§ **Dataset section**
__________________________________________________

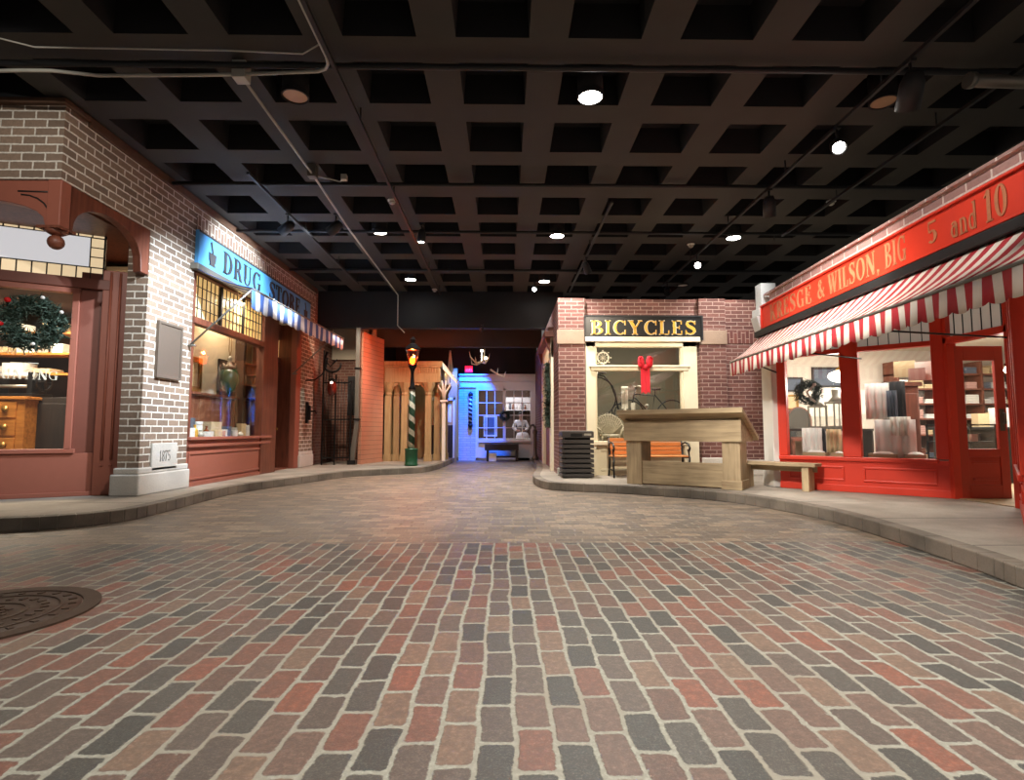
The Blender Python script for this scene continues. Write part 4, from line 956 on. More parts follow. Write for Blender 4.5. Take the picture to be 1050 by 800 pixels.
b = B(); b.box(-1.0, .86, 1.5, 1.6, 0, 1.2); b.bm.free()
b = B(); b.box(-4.1, -4.0, 16.3, 20, 0, 5); b.box(-4.0, 1.2, 19.95, 20.05, 3.0, 5.0); struct('wall_corridor', b, M['black'])
b = B(); b.box(-4.0, -1.62, 18.6, 18.7, 0, 3.2); struct('wall_porch', b, M['pavilion'])
b = B(); b.box(-2.5, -1.75, 18.56, 18.6, .14, 1.25); d = struct('door_2', b, M['darkwood'], .01)
o = obj('door_panel', B().box(-2.5, -1.75, 18.57, 18.6, 1.25, 2.1), M['paper2'], kind='structure'); o.parent = d
o = obj('door_frame', B().box(-2.56, -2.5, 18.52, 18.6, .14, 2.2).box(-1.75, -1.69, 18.52, 18.6, .14, 2.2).box(-2.56, -1.69, 18.52, 18.6, 2.1, 2.2), M['white'], kind='structure'); o.parent = d
b = B(); b.box(-.14, .14, 0, .01, 0, .55); tag(obj('paper_notice', b, M['paper']), 'white paper notice pinned on the door under the carved porch', 'notice').location = (-1.95, 18.55, 1.35)
t = thing('pennant', 'narrow pale pennant rising behind the porch roof', 'flag', (-1.75, 17.4, 2.9))
b = B(); b.tube([(0, 0, -.4), (0, 0, .75)], .012, 6); obj('staff', b, M['conduit'], t)
b = B(); b.prism([(-.02, 0, .75), (.02, 0, .75), (.1, 0, .1), (.02, 0, -.05), (-.08, 0, .1)], (0, .02, 0)); obj('cloth', b, M['white'], t)

# barber shop
b = B(); b.box(-1.62, -1.02, 19.4, 19.6, 0, 2.7); b.box(-1.62, -1.0, 19.35, 19.4, 0, .12); struct('wall_barber', b, M['brick_w'])
t = thing('barber_shopfront', 'white painted many paned shopfront at the far end of the street', 'shopfront', (0, 19.4, .1))
b = B(); b.box(-1.62, 1.12, -.12, .1, 2.72, 2.96); b.box(-1.62, 1.12, -.06, .1, 2.5, 2.72); b.box(-1.62, 1.12, -.18, .1, 2.92, 2.98); obj('cornice', b, M['white'], t, bevel=.01)
b = B(); b.box(-1.02, -.92, -.06, .06, 0, 2.52); b.box(-.04, .06, -.06, .06, .6, 2.5); b.box(.94, 1.12, -.06, .06, 0, 2.52); b.box(-.92, .94, -.06, .06, 2.4, 2.52); b.box(-.92, .94, -.1, .06, .54, .62); obj('window_frame', b, M['white'], t, bevel=.006)
b = B(); b.box(-.92, -.5, -.02, .04, 0, .54); b.box(.5, .94, -.02, .04, 0, .54); b.box(-.5, .5, .02, .04, 0, .54); obj('bulkhead_panel', b, M['white'], t)
for x0, x1 in ((-.92, -.04), (.06, .94)):
    b = B(); b.box(x0, x1, .0, .006, .62, 2.4); p = obj('pane', b, M['glass'], t)
    b = B(); w = (x1 - x0) / 3; h = 1.78 / 4
    for k in (1, 2): b.box(x0 + w * k - .014, x0 + w * k + .014, -.026, .026, .62, 2.4)
    for k in (1, 2, 3): b.box(x0, x1, -.03, .03, .62 + h * k - .014, .62 + h * k + .014)
    obj('glazing_bar', b, M['white'], p)
b = B(); b.box(-1.1, 1.2, 21.8, 21.9, 0, 3); b.box(-1.1, -1.02, 19.6, 21.8, 0, 3); b.box(1.12, 1.2, 19.6, 21.8, 0, 3); struct('wall_barber_room', b, M['brownwall'])
b = B(); b.box(-1.1, 1.2, 19.6, 21.9, 2.9, 3); struct('ceiling_barber', b, M['white'])
t = thing('barber_pole', 'dark wall mounted barber pole with pale slanting stripes on the blue lit brick', 'barber pole', (-1.2, 19.3, 1.2))
def bp():
    k = NT('barber_stripes'); s = k.sep(k.obj()); a = k.math('DIVIDE', k.math('ARCTAN2', s[1], s[0]), 2 * PI)
    f = k.math('FRACT', k.math('ADD', k.math('DIVIDE', s[2], .15), k.math('ADD', a, 10)))
    k.bsdf(k.mix(k.math('LESS_THAN', f, .35), rgb(22, 24, 40), rgb(200, 214, 224)), .4); return k.m
b = B(); b.lathe([(.07, .1), (.07, 1.1)], n=14); obj('pole', b, bp(), t)
b = B(); b.lathe([(.0, -.06), (.03, -.02), (.085, .04), (.085, .1)], n=14); b.lathe([(.085, 1.1), (.085, 1.18), (.03, 1.24), (0, 1.26)], n=14); b.box(-.02, .02, 0, .1, .1, .14); b.box(-.02, .02, 0, .1, 1.06, 1.1); obj('cap', b, M['black'], t)
t = thing('barber_wreath', 'small dark wreath hung on the middle post of the many paned window', 'wreath', (.02, 19.26, 1.6))
obj('foliage', wreath_mesh(.13, .06, 900, 9, .12, .06), [M['needle'], M['needle2']], t)
b = B(); b.ball((0, -.03, .2), .05, 10); obj('bow', b, M['linen'], t)
t = thing('street_bench', 'long dark bench below the many paned barber window', 'bench', (-.05, 19.0, 0))
b = B(); b.box(-.62, .55, -.2, .2, .5, .6); b.box(-.62, .55, -.2, -.16, .38, .5); obj('seat', b, M['darkwood'], t)
for x in (-.56, .45): obj('leg', B().box(x, x + .08, -.18, .18, 0, .5), M['darkwood'], t)
obj('stretcher', B().box(-.5, .5, -.03, .03, .12, .18), M['darkwood'], t)
b = B(); b.box(-.15, .15, -.12, .12, 0, .26); b.box(-.16, .16, -.13, .13, .22, .28); tag(obj('white_box', b, M['linen']), 'small white box pushed under the dark bench', 'box').location = (-.42, 19.0, 0)
framed('barber_picture', 'white framed picture standing behind the panes of the barber window', (-.5, 19.75, .85), .5, .75, 'greycloth', 'picture', 'y', 'white', .06)
b = B(); b.box(-1.0, .9, -.3, .3, 0, .06); tag(obj('barber_counter', B().box(-1.0, 1.0, -.25, .25, 0, .06).box(-.95, -.89, -.2, .2, -.6, 0).box(.89, .95, -.2, .2, -.6, 0), M['white']), 'white counter shelf just inside the barber window', 'counter').location = (0, 19.75, .72); b.bm.free()
b = B()
rr = random.Random(2)
for k in range(7):
    o = obj('tonic_bottle', bottle_b(k % 2, .2 + .05 * (k % 3), .04), M[['paper', 'greycloth', 'amber', 'linen'][k % 4]]); o.location = (.12 + .12 * k, 21.6, 1.9)
    tag(o, 'tonic bottle on the high shelf behind the barber', 'bottle', 'tonic bottles on the barber shelf')
b.bm.free()
tag(obj('barber_shelf', B().box(0, 1.1, -.15, .15, -.04, 0).box(0, 1.1, .14, .15, -.04, .5), M['white']), 'white wall shelf of bottles behind the barber', 'shelf').location = (0, 21.6, 1.9)
# seated barber shop figure (mannequin) in white shirt
def skinned(name, joints, edges, mat, parent=None, sub=2):
    me = bpy.data.meshes.new(name); me.from_pydata([j[0] for j in joints], edges, []); me.materials.append(mat)
    o = bpy.data.objects.new(name, me); COL.objects.link(o)
    k = o.modifiers.new('skin', 'SKIN'); k.use_smooth_shade = True
    for i, j in enumerate(joints):
        r = j[1]; me.skin_vertices[0].data[i].radius = r if isinstance(r, tuple) else (r, r)
        me.skin_vertices[0].data[i].use_root = i == 0
    s = o.modifiers.new('smooth', 'SUBSURF'); s.levels = s.render_levels = sub
    for p in me.polygons: p.use_smooth = True
    if parent: o.parent = parent
    return o
PZ = .14
J = [((0, 0, .92), (.13, .1)), ((0, 0, 1.12), (.12, .09)), ((0, -.01, 1.34), (.15, .1)), ((0, -.01, 1.44), (.07, .07)), ((0, -.02, 1.5), (.05, .05)), ((0, -.03, 1.6), (.092, .1)), ((0, -.03, 1.7), (.075, .085)),
     ((.17, 0, 1.4), .05), ((.27, -.04, 1.16), .042), ((.14, -.24, 1.06), .034), ((.07, -.32, 1.07), .03), ((-.17, 0, 1.4), .05), ((-.27, -.04, 1.16), .042), ((-.14, -.24, 1.06), .034), ((-.07, -.32, 1.07), .03),
     ((.09, 0, .84), .085), ((.1, -.01, .48), .06), ((.1, .0, .1), .045), ((.1, -.14, .04), .04), ((-.09, 0, .84), .085), ((-.1, -.01, .48), .06), ((-.1, .0, .1), .045), ((-.1, -.14, .04), .04)]
E_ = [(0, 1), (1, 2), (2, 3), (3, 4), (4, 5), (5, 6), (2, 7), (7, 8), (8, 9), (9, 10), (2, 11), (11, 12), (12, 13), (13, 14), (0, 15), (15, 16), (16, 17), (17, 18), (0, 19), (19, 20), (20, 21), (21, 22)]
for s, w in ((1, 10), (-1, 14)):
    hx = J[w][0]
    for f in range(4):
        i = len(J); J.append(((hx[0] - s * .012 * f + s * .012, hx[1] - .05, hx[2] + .02 - .012 * f), .011)); J.append(((hx[0] - s * .02 * f + s * .0, hx[1] - .085 + .006 * abs(f - 1), hx[2] - .0 - .012 * f), .008)); E_ += [(w, i), (i, i + 1)]
    i = len(J); J.append(((hx[0] - s * .03, hx[1] - .02, hx[2] + .03), .011)); J.append(((hx[0] - s * .045, hx[1] - .05, hx[2] + .03), .009)); E_ += [(w, i), (i, i + 1)]
fig = skinned('person', J, E_, M['skin'])
fig.location = (.62, 20.3, 0); tag(fig, 'person in a white shirt and grey waistcoat standing behind the panes, arms forward', 'person')
S_ = [((0, 0, .9), (.15, .12)), ((0, 0, 1.12), (.14, .11)), ((0, -.01, 1.35), (.165, .115)), ((0, -.01, 1.45), (.075, .07)), ((.18, 0, 1.4), .07), ((.28, -.04, 1.16), .065), ((.16, -.22, 1.07), .05), ((-.18, 0, 1.4), .07), ((-.28, -.04, 1.16), .065), ((-.16, -.22, 1.07), .05)]
skinned('shirt', S_, [(0, 1), (1, 2), (2, 3), (2, 4), (4, 5), (5, 6), (2, 7), (7, 8), (8, 9)], M['shirt'], fig)
skinned('waistcoat', [((0, .0, .92), (.185, .15)), ((0, .0, 1.12), (.17, .14)), ((0, .0, 1.32), (.18, .135))], [(0, 1), (1, 2)], M['vest'], fig)
skinned('trousers', [((0, 0, .9), (.15, .12)), ((.09, 0, .82), .1), ((.1, -.01, .48), .08), ((.1, 0, .12), .07), ((-.09, 0, .82), .1), ((-.1, -.01, .48), .08), ((-.1, 0, .12), .07)], [(0, 1), (1, 2), (2, 3), (0, 4), (4, 5), (5, 6)], M['darkcloth'], fig)
o = obj('hair', B().ball((0, .0, 1.68), .098, 14, (.95, 1.05, .8)), M['darkhair']); o.parent = fig
b = B()
for s in (-1, 1): b.ball((s * .032, -.122, 1.63), .012, 8)
b.ball((0, -.132, 1.6), .016, 8, (.8, 1, 1.4)); b.box(-.03, .03, -.125, -.11, 1.555, 1.565)
o = obj('face', b, M['darkhair']); o.parent = fig
t = thing('draped_chair', 'barber chair covered with a white sheet in front of the standing figure', 'chair', (.68, 19.98, .0))
b = B(); b.lathe([(.26, 0), (.26, .05), (.06, .1), (.06, .45), (.24, .5)], n=18); obj('base', b, M['iron'], t)
b = B(); b.lathe([(.3, .45), (.28, .6), (.25, .85), (.19, .98), (.1, 1.0)], n=18); obj('sheet', b, M['linen'], t)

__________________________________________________

Return only the lines running from the top of the data to the line that holds "obj('cloth', b, M['white'], t)". Include both of those lines, but skip the pictures.

The Blender Python script for this scene continues. Write part 4, from line 956 on. More parts follow. Write for Blender 4.5. Take the picture to be 1050 by 800 pixels.
b = B(); b.box(-1.0, .86, 1.5, 1.6, 0, 1.2); b.bm.free()
b = B(); b.box(-4.1, -4.0, 16.3, 20, 0, 5); b.box(-4.0, 1.2, 19.95, 20.05, 3.0, 5.0); struct('wall_corridor', b, M['black'])
b = B(); b.box(-4.0, -1.62, 18.6, 18.7, 0, 3.2); struct('wall_porch', b, M['pavilion'])
b = B(); b.box(-2.5, -1.75, 18.56, 18.6, .14, 1.25); d = struct('door_2', b, M['darkwood'], .01)
o = obj('door_panel', B().box(-2.5, -1.75, 18.57, 18.6, 1.25, 2.1), M['paper2'], kind='structure'); o.parent = d
o = obj('door_frame', B().box(-2.56, -2.5, 18.52, 18.6, .14, 2.2).box(-1.75, -1.69, 18.52, 18.6, .14, 2.2).box(-2.56, -1.69, 18.52, 18.6, 2.1, 2.2), M['white'], kind='structure'); o.parent = d
b = B(); b.box(-.14, .14, 0, .01, 0, .55); tag(obj('paper_notice', b, M['paper']), 'white paper notice pinned on the door under the carved porch', 'notice').location = (-1.95, 18.55, 1.35)
t = thing('pennant', 'narrow pale pennant rising behind the porch roof', 'flag', (-1.75, 17.4, 2.9))
b = B(); b.tube([(0, 0, -.4), (0, 0, .75)], .012, 6); obj('staff', b, M['conduit'], t)
b = B(); b.prism([(-.02, 0, .75), (.02, 0, .75), (.1, 0, .1), (.02, 0, -.05), (-.08, 0, .1)], (0, .02, 0)); obj('cloth', b, M['white'], t)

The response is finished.